§ What you have to do: Transcribe the records that follow in their entirety, omitting any pictures.

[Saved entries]
>>>>>

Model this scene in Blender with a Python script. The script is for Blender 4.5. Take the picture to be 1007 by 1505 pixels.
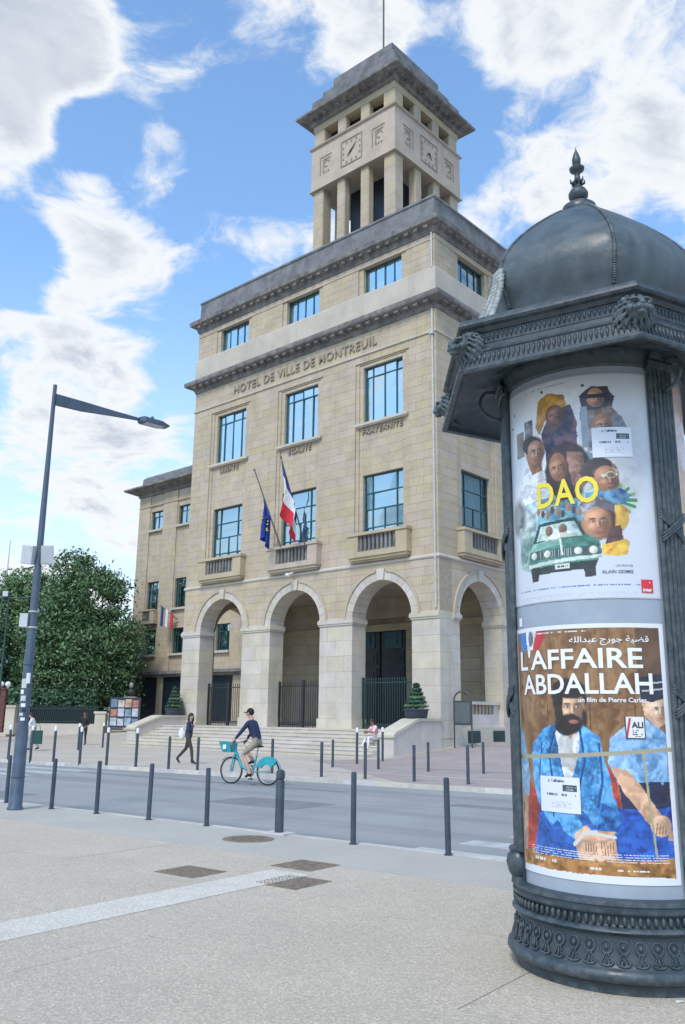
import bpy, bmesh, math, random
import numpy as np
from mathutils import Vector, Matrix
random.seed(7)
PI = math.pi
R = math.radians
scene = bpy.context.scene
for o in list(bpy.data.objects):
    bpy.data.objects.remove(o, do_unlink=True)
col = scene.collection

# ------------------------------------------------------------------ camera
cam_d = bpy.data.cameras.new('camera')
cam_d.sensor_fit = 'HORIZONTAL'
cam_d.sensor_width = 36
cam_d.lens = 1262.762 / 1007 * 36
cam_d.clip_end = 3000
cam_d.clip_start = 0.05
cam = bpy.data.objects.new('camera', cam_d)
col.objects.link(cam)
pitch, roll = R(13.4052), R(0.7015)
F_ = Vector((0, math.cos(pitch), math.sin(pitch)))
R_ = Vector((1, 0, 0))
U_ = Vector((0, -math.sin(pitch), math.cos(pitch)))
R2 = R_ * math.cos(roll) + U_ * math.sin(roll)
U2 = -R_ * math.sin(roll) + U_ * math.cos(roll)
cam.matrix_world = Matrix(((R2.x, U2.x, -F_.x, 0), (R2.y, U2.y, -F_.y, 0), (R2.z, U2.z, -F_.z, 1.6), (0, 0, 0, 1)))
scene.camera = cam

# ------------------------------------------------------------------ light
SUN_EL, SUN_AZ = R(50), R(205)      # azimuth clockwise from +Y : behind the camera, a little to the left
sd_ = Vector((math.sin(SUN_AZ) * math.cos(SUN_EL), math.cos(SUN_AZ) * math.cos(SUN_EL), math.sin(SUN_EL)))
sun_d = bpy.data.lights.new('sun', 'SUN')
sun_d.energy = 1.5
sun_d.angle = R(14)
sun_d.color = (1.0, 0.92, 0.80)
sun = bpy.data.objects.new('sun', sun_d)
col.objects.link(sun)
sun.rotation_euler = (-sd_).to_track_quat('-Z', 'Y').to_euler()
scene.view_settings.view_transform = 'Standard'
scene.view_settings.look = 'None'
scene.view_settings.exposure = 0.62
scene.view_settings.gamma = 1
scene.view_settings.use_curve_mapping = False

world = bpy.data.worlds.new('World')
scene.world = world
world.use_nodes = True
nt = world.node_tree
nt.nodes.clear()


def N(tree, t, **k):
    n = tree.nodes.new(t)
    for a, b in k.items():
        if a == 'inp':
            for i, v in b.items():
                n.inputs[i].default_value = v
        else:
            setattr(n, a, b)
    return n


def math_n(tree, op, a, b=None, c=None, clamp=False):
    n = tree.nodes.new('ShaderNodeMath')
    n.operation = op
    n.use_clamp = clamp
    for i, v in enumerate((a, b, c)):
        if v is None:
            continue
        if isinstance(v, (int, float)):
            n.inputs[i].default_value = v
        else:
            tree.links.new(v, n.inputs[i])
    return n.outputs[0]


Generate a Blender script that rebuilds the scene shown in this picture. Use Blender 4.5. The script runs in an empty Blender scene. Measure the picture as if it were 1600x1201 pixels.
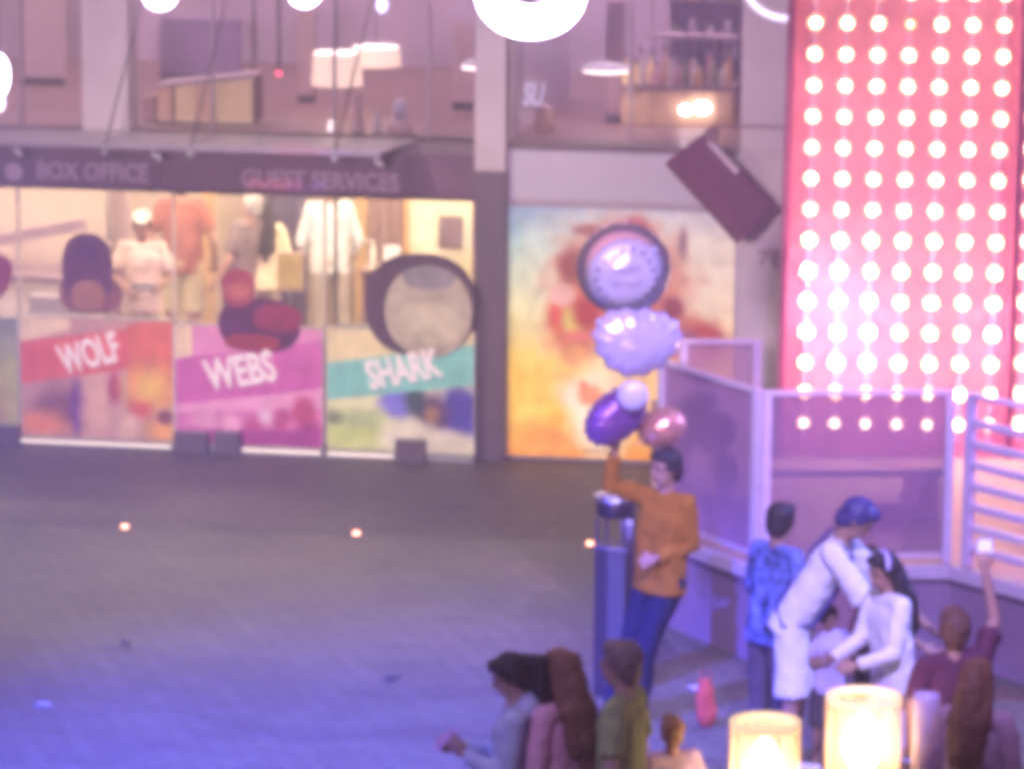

<<<<<

§ The answer:
Model this scene in Blender with a Python script. The script is for Blender 4.5. Take the picture to be 1007 by 1505 pixels.
import bpy, bmesh, math, random
import numpy as np
from mathutils import Vector, Matrix
random.seed(7)
PI = math.pi
R = math.radians
scene = bpy.context.scene
for o in list(bpy.data.objects):
    bpy.data.objects.remove(o, do_unlink=True)
col = scene.collection

# ------------------------------------------------------------------ camera
cam_d = bpy.data.cameras.new('camera')
cam_d.sensor_fit = 'HORIZONTAL'
cam_d.sensor_width = 36
cam_d.lens = 1262.762 / 1007 * 36
cam_d.clip_end = 3000
cam_d.clip_start = 0.05
cam = bpy.data.objects.new('camera', cam_d)
col.objects.link(cam)
pitch, roll = R(13.4052), R(0.7015)
F_ = Vector((0, math.cos(pitch), math.sin(pitch)))
R_ = Vector((1, 0, 0))
U_ = Vector((0, -math.sin(pitch), math.cos(pitch)))
R2 = R_ * math.cos(roll) + U_ * math.sin(roll)
U2 = -R_ * math.sin(roll) + U_ * math.cos(roll)
cam.matrix_world = Matrix(((R2.x, U2.x, -F_.x, 0), (R2.y, U2.y, -F_.y, 0), (R2.z, U2.z, -F_.z, 1.6), (0, 0, 0, 1)))
scene.camera = cam

# ------------------------------------------------------------------ light
SUN_EL, SUN_AZ = R(50), R(205)      # azimuth clockwise from +Y : behind the camera, a little to the left
sd_ = Vector((math.sin(SUN_AZ) * math.cos(SUN_EL), math.cos(SUN_AZ) * math.cos(SUN_EL), math.sin(SUN_EL)))
sun_d = bpy.data.lights.new('sun', 'SUN')
sun_d.energy = 1.5
sun_d.angle = R(14)
sun_d.color = (1.0, 0.92, 0.80)
sun = bpy.data.objects.new('sun', sun_d)
col.objects.link(sun)
sun.rotation_euler = (-sd_).to_track_quat('-Z', 'Y').to_euler()
scene.view_settings.view_transform = 'Standard'
scene.view_settings.look = 'None'
scene.view_settings.exposure = 0.62
scene.view_settings.gamma = 1
scene.view_settings.use_curve_mapping = False

world = bpy.data.worlds.new('World')
scene.world = world
world.use_nodes = True
nt = world.node_tree
nt.nodes.clear()


def N(tree, t, **k):
    n = tree.nodes.new(t)
    for a, b in k.items():
        if a == 'inp':
            for i, v in b.items():
                n.inputs[i].default_value = v
        else:
            setattr(n, a, b)
    return n


def math_n(tree, op, a, b=None, c=None, clamp=False):
    n = tree.nodes.new('ShaderNodeMath')
    n.operation = op
    n.use_clamp = clamp
    for i, v in enumerate((a, b, c)):
        if v is None:
            continue
        if isinstance(v, (int, float)):
            n.inputs[i].default_value = v
        else:
            tree.links.new(v, n.inputs[i])
    return n.outputs[0]


Generate a Blender script that rebuilds the scene shown in this picture. Use Blender 4.5. The script runs in an empty Blender scene. Measure the picture as if it were 1600x1201 pixels.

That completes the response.